Francamente, su questo semplicistico assioma permane più di qualche dubbio.
Il primo è legato al fatto che al Centro-Nord è in servizio un’altissima percentuale di docenti meridionali (le ultime immissioni in ruolo conseguenti alla Buona Scuola lo confermano): pertanto, questi ultimi incarnerebbero le valutazioni “buoniste” solo nella terra d’origine?
Il secondo dubbio riguarda i termini di paragone: si possono mettere sullo stesso piano le competizioni nazionali ed internazionali con la maturità, visto che si tratta di due ambiti di valutazione completamente diversi?
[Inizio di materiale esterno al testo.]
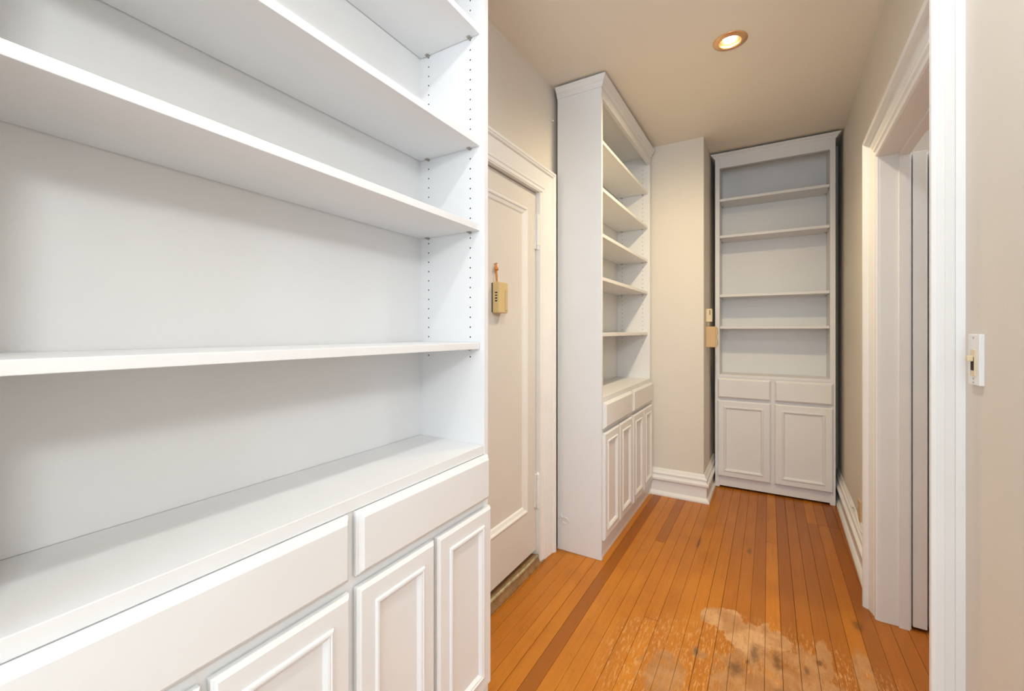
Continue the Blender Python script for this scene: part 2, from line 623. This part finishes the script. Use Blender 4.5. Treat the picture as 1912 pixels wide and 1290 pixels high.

Anche in questo caso, la risposta è ovvia.
L’ultimo dubbio riguarda il fatto che tanti giovani del Sud lasciano la loro terra d’origine subito dopo la maturità: ce lo ha detto, proprio in questi giorni, il Cnr, spiegando che tra quel 1 milione e 300mila persone che in Italia ogni anno cambiano la residenza “ci sono tanti giovani meridionali, soprattutto con voti alti alla maturità che se ne vanno per studiare e la maggioranza non torna indietro”. Ora, se la loro valutazione fosse esagerata, come mai le aziende e le università delle altre parti d’Italia, spesso di altri Paesi, li accolgono (forse anche a braccia aperte) e gli permettono di costruirsi la loro vita lontano da casa? Come mai, nelle aziende (pubbliche e private) sono inquadrati tantissimi dirigenti meridionali?
Il dubbio sorge spontaneo: e se quei docenti delle superiori del Sud di “manica larga”, avessero invece preparato davvero al meglio i loro alunni, intravedendo pure in loro un grado di conoscenze, capacità, competenze e talento tali da meritarsi il massimo dei voti? Magari non per primeggiare nelle gare nazionali e internazionali. Ma nella vita. Quella che vale più dei numeri.